Letter to the Editor: Fighting Rock
Fighting Rock
To the editor:
I was flooded with many memories, both sweet and horrible, after reading Elizabeth Wellington’s review of Chris Rock’s Netflix special Selective Outrage at Baltimore’s Hippodrome Theatre. Baltimore is my hometown, and I know the Hippodrome well. Throughout my childhood, there were periods when I lived with my grandmother, and each year before school started, as a special gift, she bought us tickets in the Hippodrome balcony “scholarship section.” In the Baltimore of my youth, where odious Jim Crow laws thrived, the Chris Rocks of that time would have taken their lives in their hands if they tried to walk into the Hippodrome, or even open its doors.

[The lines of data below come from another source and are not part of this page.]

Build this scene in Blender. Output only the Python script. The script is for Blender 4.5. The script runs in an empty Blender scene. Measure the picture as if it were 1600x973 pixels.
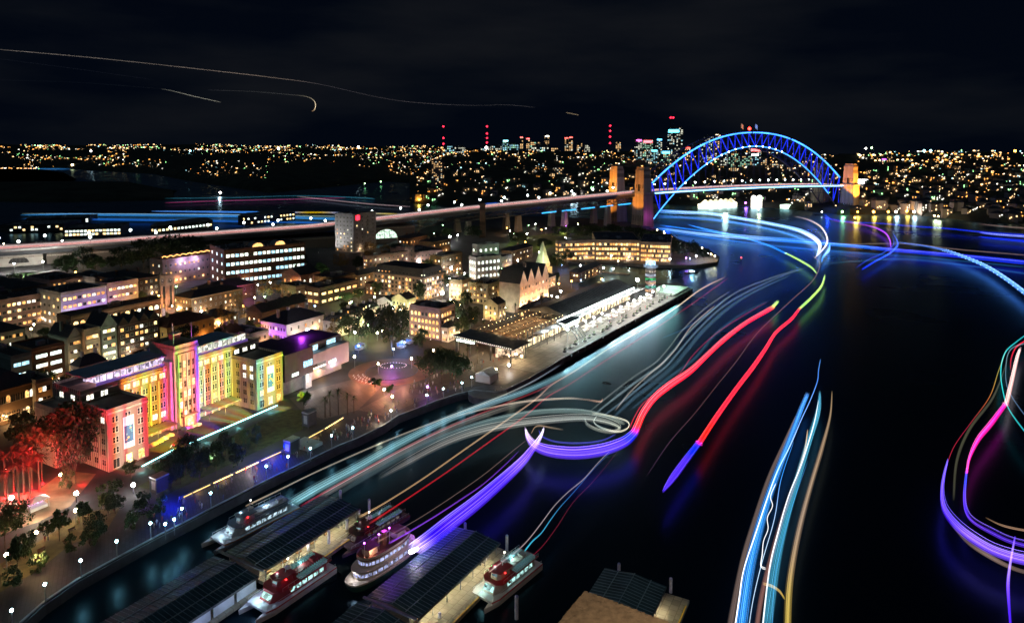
import bpy, math, random
from mathutils import Vector, Matrix, noise
R = math.radians; PI = math.pi
rnd = random.Random(7)
# ---------------------------------------------------------------- camera model (photo pixels, 1600 wide)
F = 1060; T = R(3.5); YH = 236; Y0 = YH + F*math.tan(T); H = 112.0
scene = bpy.context.scene
col = bpy.data.collections.new('place'); scene.collection.children.link(col)
cd = bpy.data.cameras.new('camera'); cam = bpy.data.objects.new('camera', cd); col.objects.link(cam)
cam.location = (0, 0, H); cam.rotation_euler = (PI/2 - T, 0, 0)
cd.sensor_width = 36; cd.lens = 36*F/1600; cd.shift_y = -(486.5-Y0)/1600
cd.clip_start = 1; cd.clip_end = 40000
cd.dof.use_dof = True; cd.dof.focus_distance = 215; cd.dof.aperture_fstop = cd.lens/1000/0.27
scene.camera = cam
scene.view_settings.view_transform = 'Standard'; scene.view_settings.look = 'None'
scene.view_settings.exposure = 0; scene.view_settings.gamma = 1; scene.view_settings.use_curve_mapping = False
scene.cycles.use_denoising = True; scene.cycles.use_light_tree = True
scene.cycles.max_bounces = 5; scene.cycles.transparent_max_bounces = 28; scene.cycles.glossy_bounces = 3; scene.cycles.diffuse_bounces = 2
scene.cycles.caustics_reflective = False; scene.cycles.caustics_refractive = False
scene.cycles.sample_clamp_indirect = 3
# world: night sky with faint cloud
w = bpy.data.worlds.new('World'); scene.world = w; w.use_nodes = True
nt = w.node_tree; bg = nt.nodes['Background']
tc = nt.nodes.new('ShaderNodeTexCoord'); mp = nt.nodes.new('ShaderNodeMapping'); mp.inputs['Scale'].default_value = (2, 2, 9)
nz = nt.nodes.new('ShaderNodeTexNoise'); nz.inputs['Scale'].default_value = 1.1; nz.inputs['Detail'].default_value = 5
cr = nt.nodes.new('ShaderNodeValToRGB'); e = cr.color_ramp.elements
e[0].position = .42; e[0].color = (.0008, .0020, .0052, 1); e[1].position = .72; e[1].color = (.0075, .0085, .0110, 1)
nt.links.new(tc.outputs['Generated'], mp.inputs['Vector']); nt.links.new(mp.outputs[0], nz.inputs['Vector'])
nt.links.new(nz.outputs[0], cr.inputs[0]); nt.links.new(cr.outputs[0], bg.inputs[0]); bg.inputs[1].default_value = 1.0
sd = bpy.data.lights.new('night_fill', 'SUN'); sd.energy = .1; sd.angle = R(10); sd.color = (.45, .75, 1)  # weak sun lamp added as an even night-sky fill
so = bpy.data.objects.new('night_fill', sd); so.rotation_euler = (R(38), 0, R(-30)); col.objects.link(so)
# ---------------------------------------------------------------- projection helpers
def ray(px, py):
    xc = (px-800)/F; yc = -(py-Y0)/F
    return (xc, math.cos(T)+yc*math.sin(T), -math.sin(T)+yc*math.cos(T))
def P(px, py, z=0.0):
    d = ray(px, py); t = (z-H)/d[2]; return Vector((d[0]*t, d[1]*t, z))
def PD(px, py, Y):
    d = ray(px, py); t = Y/d[1]; return Vector((d[0]*t, Y, H+d[2]*t))
def hz(p, py):
    yc = -(py-Y0)/F; k = p[1]/(math.cos(T)+yc*math.sin(T)); return H + k*(-math.sin(T)+yc*math.cos(T))
def hit_col(p, ang, px, z):
    # distance along direction ang from p (at height z) to the vertical plane through image column px
    k = (px-800)/F; dx, dy = math.cos(R(ang)), math.sin(R(ang))
    dep = p[1]*math.cos(T)+(H-z)*math.sin(T)
    return (k*dep-p[0])/(dx-k*dy*math.cos(T))
def u2(a): return Vector((math.cos(R(a)), math.sin(R(a)), 0))
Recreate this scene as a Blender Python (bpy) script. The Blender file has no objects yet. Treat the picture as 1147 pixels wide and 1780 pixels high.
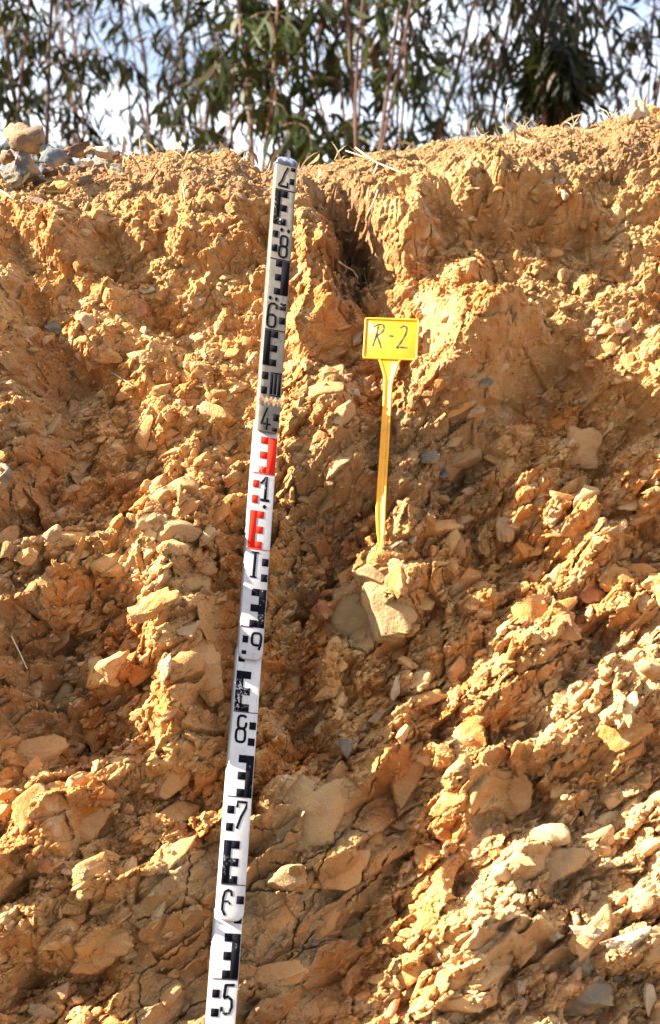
import bpy, math, random
import numpy as np
from mathutils import Vector, Matrix

# ------------------------------------------------------------------ camera, sky, sun, exposure
SC = bpy.context.scene
COL = SC.collection
PITCH = math.radians(4.0)
LEAN = math.radians(15.5)            # the cut bank and the staff lean back by this much
CAMZ = 0.987
FPX = 2472.0                         # focal length in pixels of the 1147 x 1780 photograph
CX, CY = 573.5, 890.0

cam_d = bpy.data.cameras.new('camera')
cam = bpy.data.objects.new('camera', cam_d)
COL.objects.link(cam)
cam.location = (0, 0, CAMZ)
cam.rotation_euler = (math.radians(90) + PITCH, 0, 0)
cam_d.sensor_fit = 'VERTICAL'
cam_d.sensor_height = 36.0
cam_d.lens = 36.0 * FPX / 1780.0
cam_d.clip_end = 500
cam_d.clip_start = 0.05
cam_d.dof.use_dof = True
cam_d.dof.focus_distance = 1.85
cam_d.dof.aperture_fstop = 7.0
SC.camera = cam

N_ = np.array([0, -math.cos(LEAN), math.sin(LEAN)])     # out of the bank
V_ = np.array([0, math.sin(LEAN), math.cos(LEAN)])      # up the bank
sun_dir = np.array([-0.80, 0, 0]) + 0.47 * V_ + 0.42 * N_
sun_dir /= np.linalg.norm(sun_dir)
SUN_EL = math.asin(sun_dir[2])
SUN_AZ = math.atan2(sun_dir[0], sun_dir[1])             # from +Y towards +X

sun_d = bpy.data.lights.new('sun', 'SUN')
sun_d.energy = 5.0
sun_d.angle = math.radians(0.5)
sun_d.color = (1.0, 0.87, 0.70)
sun = bpy.data.objects.new('sun', sun_d)
COL.objects.link(sun)
sun.rotation_euler = Vector(sun_dir).to_track_quat('Z', 'Y').to_euler()
sun.location = (-4, -2, 6)

world = bpy.data.worlds.new('World')
SC.world = world
world.use_nodes = True
wn, wl = world.node_tree.nodes, world.node_tree.links
wn.clear()
w_out = wn.new('ShaderNodeOutputWorld')
w_bg = wn.new('ShaderNodeBackground')
w_bg.inputs['Strength'].default_value = 0.05
w_sky = wn.new('ShaderNodeTexSky')
w_sky.sky_type = 'NISHITA'
w_sky.sun_disc = False
w_sky.ozone_density = 2.2
w_sky.sun_elevation = SUN_EL
w_sky.sun_rotation = SUN_AZ
w_tc = wn.new('ShaderNodeTexCoord')
w_map = wn.new('ShaderNodeMapping')
w_map.inputs['Scale'].default_value = (2.0, 2.0, 4.6)
w_map.inputs['Location'].default_value = (0.9, 0.4, 0.35)
w_no = wn.new('ShaderNodeTexNoise')
w_no.inputs['Scale'].default_value = 2.6
w_no.inputs['Detail'].default_value = 5
w_no.inputs['Roughness'].default_value = 0.55
w_rmp = wn.new('ShaderNodeValToRGB')
w_rmp.color_ramp.elements[0].position = 0.38
w_rmp.color_ramp.elements[1].position = 0.55
w_rmp.color_ramp.elements[0].color = (.22, .22, .22, 1)
w_mix = wn.new('ShaderNodeMix')
w_mix.data_type = 'RGBA'
w_mix.inputs['B'].default_value = (6.6, 6.9, 7.5, 1)     # bright thin cloud
wl.new(w_tc.outputs['Generated'], w_map.inputs['Vector'])
wl.new(w_map.outputs['Vector'], w_no.inputs['Vector'])
wl.new(w_no.outputs['Fac'], w_rmp.inputs['Fac'])
wl.new(w_rmp.outputs['Color'], w_mix.inputs['Factor'])
wl.new(w_sky.outputs['Color'], w_mix.inputs['A'])
wl.new(w_mix.outputs['Result'], w_bg.inputs['Color'])
wl.new(w_bg.outputs['Background'], w_out.inputs['Surface'])

SC.view_settings.view_transform = 'Standard'
SC.view_settings.look = 'None'
SC.view_settings.exposure = 2.6
SC.view_settings.gamma = 1.0
SC.view_settings.use_curve_mapping = False

rng = np.random.default_rng(7)
random.seed(7)

# ------------------------------------------------------------------ pixel <-> world helpers
FWD = np.array([0, math.cos(PITCH), math.sin(PITCH)])
UPV = np.array([0, -math.sin(PITCH), math.cos(PITCH)])
CAM = np.array([0, 0, CAMZ])

def ray(px, py):
    return np.array([(px - CX) / FPX, 0, 0]) + FWD + UPV * ((CY - py) / FPX)

def project(P):
    d = P - CAM
    z = d @ FWD
    z = np.maximum(z, 0.2)
    return CX + FPX * d[..., 0] / z, CY - FPX * (d @ UPV) / z

P0 = CAM + 1.77 * FWD                 # on the staff plane, at the middle of the picture
BACK = 0.045                          # bank base plane lies this far behind the staff plane
PB = P0 - N_ * BACK

def on_plane(px, py, P=P0, N=N_):
    r = ray(px, py)
    t = ((P - CAM) @ N) / (r @ N)
    return CAM + r * t

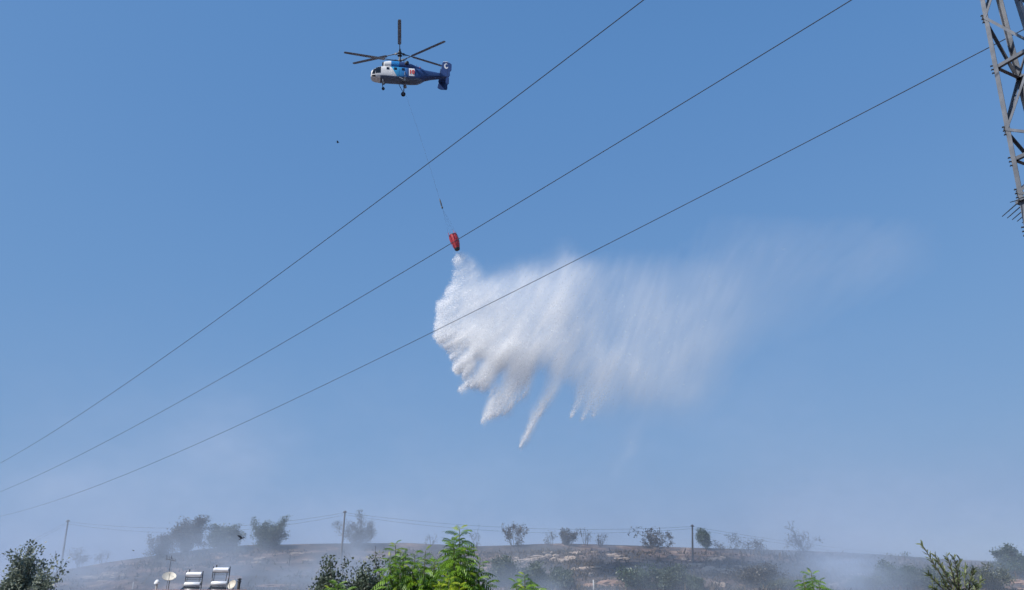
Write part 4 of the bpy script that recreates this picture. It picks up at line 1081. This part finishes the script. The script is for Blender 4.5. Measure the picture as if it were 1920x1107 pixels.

In Wellington’s review, she criticized Rock for prioritizing the reactions of white people over his own pain, using his explanation for not striking Will Smith at the 2022 Academy Awards ceremony to make her point: “And you know what my parents taught me: Don’t fight in front of white people.” Wellington’s point taken! However, as I experience his words, the magnificently brilliant Rock used this example, veiled in humor, to lay bare the universal terror all Black parents share about their children’s safety. And more — to demonstrate a conscience they planted deeply within him, as well as the hope and determination for something better than hate.